How much advantage do the home sides have?

HARARE - While most sport lovers have been going about their daily tasks red-eyed and bad-tempered due to lack of sleep, or their team being eliminated in the crucial round of the ongoing Fifa World Cup, I have thankfully no such trouble.

Bright eyed and bushy tailed as ever, I have been rubbing my hands together with genuine anticipation as I eagerly await the start of what promises to be two fascinating series.

I am of course referring to the five Test match series between England and India which got underway on Wednesday, as well as the three match ODI series, followed by two Test matches between Sri Lanka and South Africa.

England have found themselves on a steady free fall after the 5-0 drubbing they received at the hands of Australia earlier this year, and were then dealt another blow when they were beaten 1-0 by a plucky Sri Lankan team about three weeks ago.

Staff change and a slump in form have left the once confident team looking like rabbits caught in the headlights of a car.

Their captain Alastair Cook has been under fire by both the media and former players for his lack of runs, and for his one dimensional captaincy which has even caused him to speak out against former Australian great Shane Warne, who has been Cook's biggest critic, saying that Warne has overstepped the line and that something needs to be done about it.
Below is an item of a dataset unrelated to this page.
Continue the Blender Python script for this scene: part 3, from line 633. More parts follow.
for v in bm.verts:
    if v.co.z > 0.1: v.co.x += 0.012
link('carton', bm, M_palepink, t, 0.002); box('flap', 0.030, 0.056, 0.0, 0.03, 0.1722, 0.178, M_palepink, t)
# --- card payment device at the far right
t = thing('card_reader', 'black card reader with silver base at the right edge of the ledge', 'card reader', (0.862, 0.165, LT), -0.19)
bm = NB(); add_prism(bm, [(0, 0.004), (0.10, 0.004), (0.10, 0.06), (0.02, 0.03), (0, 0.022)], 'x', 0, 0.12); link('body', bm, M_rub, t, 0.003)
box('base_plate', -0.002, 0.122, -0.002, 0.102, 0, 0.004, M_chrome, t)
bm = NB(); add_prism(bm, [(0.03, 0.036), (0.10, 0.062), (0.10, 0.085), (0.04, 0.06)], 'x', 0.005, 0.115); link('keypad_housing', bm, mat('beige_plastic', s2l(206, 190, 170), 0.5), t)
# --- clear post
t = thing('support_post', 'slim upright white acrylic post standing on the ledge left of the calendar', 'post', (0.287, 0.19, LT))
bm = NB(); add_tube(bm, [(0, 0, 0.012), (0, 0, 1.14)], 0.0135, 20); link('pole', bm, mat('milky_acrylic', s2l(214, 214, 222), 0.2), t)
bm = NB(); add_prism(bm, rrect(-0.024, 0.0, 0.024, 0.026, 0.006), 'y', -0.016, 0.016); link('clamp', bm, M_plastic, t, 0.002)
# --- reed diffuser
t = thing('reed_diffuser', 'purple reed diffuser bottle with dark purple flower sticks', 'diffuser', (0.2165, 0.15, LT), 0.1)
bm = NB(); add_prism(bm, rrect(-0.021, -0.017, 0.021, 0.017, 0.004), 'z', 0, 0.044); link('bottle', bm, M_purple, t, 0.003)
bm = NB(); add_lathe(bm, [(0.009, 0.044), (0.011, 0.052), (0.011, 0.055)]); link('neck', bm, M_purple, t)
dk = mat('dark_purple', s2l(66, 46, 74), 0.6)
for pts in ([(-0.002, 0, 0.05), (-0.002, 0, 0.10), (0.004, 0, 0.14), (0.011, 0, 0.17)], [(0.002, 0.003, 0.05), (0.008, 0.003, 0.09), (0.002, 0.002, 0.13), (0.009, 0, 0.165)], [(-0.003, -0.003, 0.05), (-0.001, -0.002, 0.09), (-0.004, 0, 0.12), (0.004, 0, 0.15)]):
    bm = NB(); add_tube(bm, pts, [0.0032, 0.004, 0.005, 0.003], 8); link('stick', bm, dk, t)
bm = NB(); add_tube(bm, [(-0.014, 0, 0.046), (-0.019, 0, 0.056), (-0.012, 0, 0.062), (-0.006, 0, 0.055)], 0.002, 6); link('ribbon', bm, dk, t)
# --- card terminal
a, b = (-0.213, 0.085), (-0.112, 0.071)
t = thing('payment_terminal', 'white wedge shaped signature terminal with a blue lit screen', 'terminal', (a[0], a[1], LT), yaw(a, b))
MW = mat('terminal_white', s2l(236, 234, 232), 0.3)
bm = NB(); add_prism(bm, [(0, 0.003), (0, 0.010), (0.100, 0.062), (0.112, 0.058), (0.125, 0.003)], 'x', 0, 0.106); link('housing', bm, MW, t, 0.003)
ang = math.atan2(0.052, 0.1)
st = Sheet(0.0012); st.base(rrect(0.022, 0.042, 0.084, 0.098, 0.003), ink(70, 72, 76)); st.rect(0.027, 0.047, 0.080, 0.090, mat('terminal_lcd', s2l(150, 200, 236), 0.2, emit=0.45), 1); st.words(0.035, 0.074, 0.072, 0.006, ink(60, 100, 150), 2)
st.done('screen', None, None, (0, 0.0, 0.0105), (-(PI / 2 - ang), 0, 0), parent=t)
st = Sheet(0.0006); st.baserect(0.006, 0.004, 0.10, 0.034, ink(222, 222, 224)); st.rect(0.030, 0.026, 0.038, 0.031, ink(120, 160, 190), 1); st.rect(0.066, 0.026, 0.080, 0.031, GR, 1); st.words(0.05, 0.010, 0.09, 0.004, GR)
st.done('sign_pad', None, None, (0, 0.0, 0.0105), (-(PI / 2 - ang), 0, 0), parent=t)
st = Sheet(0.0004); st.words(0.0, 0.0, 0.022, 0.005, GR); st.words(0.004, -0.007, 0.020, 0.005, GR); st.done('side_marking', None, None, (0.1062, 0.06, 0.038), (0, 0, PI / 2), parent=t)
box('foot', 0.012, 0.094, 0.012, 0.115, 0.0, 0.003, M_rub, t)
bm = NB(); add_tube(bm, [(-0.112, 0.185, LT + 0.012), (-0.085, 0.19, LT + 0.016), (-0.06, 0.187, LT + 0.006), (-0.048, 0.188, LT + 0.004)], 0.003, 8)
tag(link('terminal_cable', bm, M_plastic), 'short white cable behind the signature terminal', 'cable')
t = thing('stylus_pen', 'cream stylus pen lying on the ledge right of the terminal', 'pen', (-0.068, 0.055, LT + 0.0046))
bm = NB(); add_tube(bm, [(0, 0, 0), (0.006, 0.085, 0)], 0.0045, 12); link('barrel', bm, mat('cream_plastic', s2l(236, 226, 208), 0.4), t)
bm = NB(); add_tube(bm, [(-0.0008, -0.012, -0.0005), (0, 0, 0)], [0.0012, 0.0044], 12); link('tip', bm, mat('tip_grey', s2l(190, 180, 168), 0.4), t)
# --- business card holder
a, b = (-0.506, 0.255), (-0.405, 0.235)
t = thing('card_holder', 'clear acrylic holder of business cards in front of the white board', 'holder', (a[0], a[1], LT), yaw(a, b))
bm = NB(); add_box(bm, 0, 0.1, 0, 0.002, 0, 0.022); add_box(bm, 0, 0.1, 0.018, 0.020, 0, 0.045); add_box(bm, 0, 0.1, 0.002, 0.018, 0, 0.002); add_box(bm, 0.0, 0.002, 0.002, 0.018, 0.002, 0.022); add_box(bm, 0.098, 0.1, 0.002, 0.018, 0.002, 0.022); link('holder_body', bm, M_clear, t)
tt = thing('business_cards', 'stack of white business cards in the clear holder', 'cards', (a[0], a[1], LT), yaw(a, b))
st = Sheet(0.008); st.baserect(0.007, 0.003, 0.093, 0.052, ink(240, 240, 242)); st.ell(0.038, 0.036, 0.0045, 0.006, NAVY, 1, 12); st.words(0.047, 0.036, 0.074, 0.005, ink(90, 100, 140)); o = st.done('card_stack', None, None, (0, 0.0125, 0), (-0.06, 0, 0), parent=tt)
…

The unfortunate reality for Mr Cook is that Warne has always been a sledger...whether it was with a cricket ball in hand, or with a microphone attached to his lip-ell.

India most certainly have a point to prove- despite their impeccable record at home and indeed on the Sub continent, the glamor boys of world cricket have a shoddy away win record.

In fact, their last 14 Tests away from home have seen India draw 10 and lose four, a record that MS Dhoni says is a "area of great concern".

Surprisingly the wicket at Trent Bridge looks to be an absolute belter to bat on.

This apparently is due to the new drainage facilities that have been installed around all the major playing surfaces in England.

For some reason, it has affected the pitches, making them more batting friendly, which blunts the contest between the red ball and bat in the longer version of the game.

India's last five match test series was against the West Indies back in 2002, while England have rather recently played Australia in 10 consecutive test matches, both home and away.

Meanwhile South Africa will have their work cut out as they take on Sri Lanka in three One-Day Internationals, followed by two back-to-back Test matches.

South Africa have notoriously had problems with decent spinners, especially on the lower and slower pitches in the sub-continent.

This series has the making of being one of the highlights of the year, and it is a crying shame that it has been truncated to two Tests.

It is pretty hard to pick a definite winner in this contest, so I will be a proverbial fence sitter, and forecast a one all draw in the two Test match series.